What taxes do I pay as a foreign property owner?

Annual residence and services taxes while you own. Capital gains (plus-value) when you sell. Rental income tax if you rent.

Updated 24 April 2026

Three kinds of tax to be aware of, depending on how you use the property.

Annual holding taxes. Every property owner in Morocco pays the taxe d'habitation (residence tax) and the taxe de services communaux (municipal services tax) annually. These are calculated on the rateable value of the property — typically a few thousand dirhams total for a medina riad. The taxes are low by European standards and are collected by the commune. Foreign owners pay the same rates as Moroccan owners.

Capital gains tax when you sell (plus-value). When you sell a Moroccan property for more than you paid for it, the gain is subject to an income tax called the plus-value immobilière. Rates in 2026 are 20% to 30% depending on how long you held the property, with allowances that reduce the effective rate after five years of ownership and exemptions available for primary residences after six years. The notaire handling your sale withholds and remits this tax at closing.

Rental income tax.
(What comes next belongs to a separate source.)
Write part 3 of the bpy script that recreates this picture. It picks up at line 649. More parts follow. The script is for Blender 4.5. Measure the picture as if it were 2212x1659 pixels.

If you rent your property, the rental income is subject to Moroccan income tax. For short-term rentals (Airbnb, Booking.com-style), the declaration is annual and the rate depends on your total annual rental revenue. For long-term rentals, a simpler declaration applies. Most foreign owners work with a local accountant or property manager who handles these filings; the cost is modest and the consequences of missing filings are not.

What you do not pay. There is no annual wealth tax, no foreign-owner surcharge, no recurring capital tax. The Moroccan tax system is relatively straightforward for a foreign property owner. The notaire and a competent local accountant handle nearly all of it on your behalf.